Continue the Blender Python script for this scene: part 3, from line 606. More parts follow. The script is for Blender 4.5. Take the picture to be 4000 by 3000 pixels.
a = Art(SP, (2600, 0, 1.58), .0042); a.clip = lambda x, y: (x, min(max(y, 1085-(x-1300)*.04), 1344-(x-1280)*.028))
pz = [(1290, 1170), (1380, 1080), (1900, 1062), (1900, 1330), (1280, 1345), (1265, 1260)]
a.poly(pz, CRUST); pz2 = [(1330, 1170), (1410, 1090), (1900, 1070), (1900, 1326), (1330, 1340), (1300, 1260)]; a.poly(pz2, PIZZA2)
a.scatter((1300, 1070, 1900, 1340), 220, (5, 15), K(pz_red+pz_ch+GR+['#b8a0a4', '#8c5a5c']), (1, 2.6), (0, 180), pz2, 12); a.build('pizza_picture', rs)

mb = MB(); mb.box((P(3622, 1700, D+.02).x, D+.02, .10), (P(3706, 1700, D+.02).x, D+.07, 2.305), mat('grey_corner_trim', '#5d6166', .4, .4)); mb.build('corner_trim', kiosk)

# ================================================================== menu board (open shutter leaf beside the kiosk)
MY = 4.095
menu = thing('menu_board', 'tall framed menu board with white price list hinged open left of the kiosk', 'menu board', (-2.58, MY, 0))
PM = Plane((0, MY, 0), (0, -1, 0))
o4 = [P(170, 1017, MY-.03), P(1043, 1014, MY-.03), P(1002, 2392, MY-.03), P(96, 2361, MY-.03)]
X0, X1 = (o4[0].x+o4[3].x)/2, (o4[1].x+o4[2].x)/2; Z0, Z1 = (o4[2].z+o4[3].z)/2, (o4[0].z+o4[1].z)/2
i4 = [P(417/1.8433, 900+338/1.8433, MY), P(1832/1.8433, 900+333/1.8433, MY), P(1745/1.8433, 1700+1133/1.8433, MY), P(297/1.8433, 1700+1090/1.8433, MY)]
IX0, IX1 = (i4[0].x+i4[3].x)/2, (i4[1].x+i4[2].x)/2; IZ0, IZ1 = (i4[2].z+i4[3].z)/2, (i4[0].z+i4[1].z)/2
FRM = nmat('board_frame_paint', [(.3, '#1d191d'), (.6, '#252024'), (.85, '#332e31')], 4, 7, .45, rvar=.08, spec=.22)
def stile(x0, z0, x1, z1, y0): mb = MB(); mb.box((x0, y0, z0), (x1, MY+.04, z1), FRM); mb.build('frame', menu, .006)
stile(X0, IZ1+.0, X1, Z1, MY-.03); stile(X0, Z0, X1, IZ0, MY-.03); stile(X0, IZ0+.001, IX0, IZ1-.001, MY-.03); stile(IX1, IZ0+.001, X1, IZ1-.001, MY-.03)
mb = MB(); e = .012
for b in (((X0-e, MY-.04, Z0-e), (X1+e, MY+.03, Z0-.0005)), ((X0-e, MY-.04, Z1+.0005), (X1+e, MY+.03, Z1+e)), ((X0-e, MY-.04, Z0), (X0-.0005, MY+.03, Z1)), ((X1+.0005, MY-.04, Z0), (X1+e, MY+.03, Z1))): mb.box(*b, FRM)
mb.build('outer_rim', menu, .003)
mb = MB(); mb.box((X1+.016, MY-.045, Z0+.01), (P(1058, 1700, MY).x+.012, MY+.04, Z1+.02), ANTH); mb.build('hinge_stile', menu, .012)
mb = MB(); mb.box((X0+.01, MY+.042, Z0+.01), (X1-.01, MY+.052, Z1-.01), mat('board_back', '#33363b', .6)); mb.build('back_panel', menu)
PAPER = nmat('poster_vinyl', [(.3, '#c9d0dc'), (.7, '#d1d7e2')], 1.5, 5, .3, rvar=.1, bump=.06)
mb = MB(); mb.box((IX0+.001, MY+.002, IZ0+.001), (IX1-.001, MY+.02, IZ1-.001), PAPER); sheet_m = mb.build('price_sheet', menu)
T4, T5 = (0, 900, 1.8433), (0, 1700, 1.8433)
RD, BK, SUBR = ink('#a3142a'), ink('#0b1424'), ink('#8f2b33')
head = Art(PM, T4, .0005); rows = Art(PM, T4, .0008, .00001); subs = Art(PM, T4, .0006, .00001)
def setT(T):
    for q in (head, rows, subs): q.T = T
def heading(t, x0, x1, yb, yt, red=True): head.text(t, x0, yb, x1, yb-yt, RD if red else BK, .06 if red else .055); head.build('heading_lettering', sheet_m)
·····
Extract the full listing above without altering anything.

• _FINAL ANSWER_
Continue the Blender Python script for this scene: part 3, from line 606. More parts follow. The script is for Blender 4.5. Take the picture to be 4000 by 3000 pixels.
a = Art(SP, (2600, 0, 1.58), .0042); a.clip = lambda x, y: (x, min(max(y, 1085-(x-1300)*.04), 1344-(x-1280)*.028))
pz = [(1290, 1170), (1380, 1080), (1900, 1062), (1900, 1330), (1280, 1345), (1265, 1260)]
a.poly(pz, CRUST); pz2 = [(1330, 1170), (1410, 1090), (1900, 1070), (1900, 1326), (1330, 1340), (1300, 1260)]; a.poly(pz2, PIZZA2)
a.scatter((1300, 1070, 1900, 1340), 220, (5, 15), K(pz_red+pz_ch+GR+['#b8a0a4', '#8c5a5c']), (1, 2.6), (0, 180), pz2, 12); a.build('pizza_picture', rs)

mb = MB(); mb.box((P(3622, 1700, D+.02).x, D+.02, .10), (P(3706, 1700, D+.02).x, D+.07, 2.305), mat('grey_corner_trim', '#5d6166', .4, .4)); mb.build('corner_trim', kiosk)

# ================================================================== menu board (open shutter leaf beside the kiosk)
MY = 4.095
menu = thing('menu_board', 'tall framed menu board with white price list hinged open left of the kiosk', 'menu board', (-2.58, MY, 0))
PM = Plane((0, MY, 0), (0, -1, 0))
o4 = [P(170, 1017, MY-.03), P(1043, 1014, MY-.03), P(1002, 2392, MY-.03), P(96, 2361, MY-.03)]
X0, X1 = (o4[0].x+o4[3].x)/2, (o4[1].x+o4[2].x)/2; Z0, Z1 = (o4[2].z+o4[3].z)/2, (o4[0].z+o4[1].z)/2
i4 = [P(417/1.8433, 900+338/1.8433, MY), P(1832/1.8433, 900+333/1.8433, MY), P(1745/1.8433, 1700+1133/1.8433, MY), P(297/1.8433, 1700+1090/1.8433, MY)]
IX0, IX1 = (i4[0].x+i4[3].x)/2, (i4[1].x+i4[2].x)/2; IZ0, IZ1 = (i4[2].z+i4[3].z)/2, (i4[0].z+i4[1].z)/2
FRM = nmat('board_frame_paint', [(.3, '#1d191d'), (.6, '#252024'), (.85, '#332e31')], 4, 7, .45, rvar=.08, spec=.22)
def stile(x0, z0, x1, z1, y0): mb = MB(); mb.box((x0, y0, z0), (x1, MY+.04, z1), FRM); mb.build('frame', menu, .006)
stile(X0, IZ1+.0, X1, Z1, MY-.03); stile(X0, Z0, X1, IZ0, MY-.03); stile(X0, IZ0+.001, IX0, IZ1-.001, MY-.03); stile(IX1, IZ0+.001, X1, IZ1-.001, MY-.03)
mb = MB(); e = .012
for b in (((X0-e, MY-.04, Z0-e), (X1+e, MY+.03, Z0-.0005)), ((X0-e, MY-.04, Z1+.0005), (X1+e, MY+.03, Z1+e)), ((X0-e, MY-.04, Z0), (X0-.0005, MY+.03, Z1)), ((X1+.0005, MY-.04, Z0), (X1+e, MY+.03, Z1))): mb.box(*b, FRM)
mb.build('outer_rim', menu, .003)
mb = MB(); mb.box((X1+.016, MY-.045, Z0+.01), (P(1058, 1700, MY).x+.012, MY+.04, Z1+.02), ANTH); mb.build('hinge_stile', menu, .012)
mb = MB(); mb.box((X0+.01, MY+.042, Z0+.01), (X1-.01, MY+.052, Z1-.01), mat('board_back', '#33363b', .6)); mb.build('back_panel', menu)
PAPER = nmat('poster_vinyl', [(.3, '#c9d0dc'), (.7, '#d1d7e2')], 1.5, 5, .3, rvar=.1, bump=.06)
mb = MB(); mb.box((IX0+.001, MY+.002, IZ0+.001), (IX1-.001, MY+.02, IZ1-.001), PAPER); sheet_m = mb.build('price_sheet', menu)
T4, T5 = (0, 900, 1.8433), (0, 1700, 1.8433)
RD, BK, SUBR = ink('#a3142a'), ink('#0b1424'), ink('#8f2b33')
head = Art(PM, T4, .0005); rows = Art(PM, T4, .0008, .00001); subs = Art(PM, T4, .0006, .00001)
def setT(T):
    for q in (head, rows, subs): q.T = T
def heading(t, x0, x1, yb, yt, red=True): head.text(t, x0, yb, x1, yb-yt, RD if red else BK, .06 if red else .055); head.build('heading_lettering', sheet_m)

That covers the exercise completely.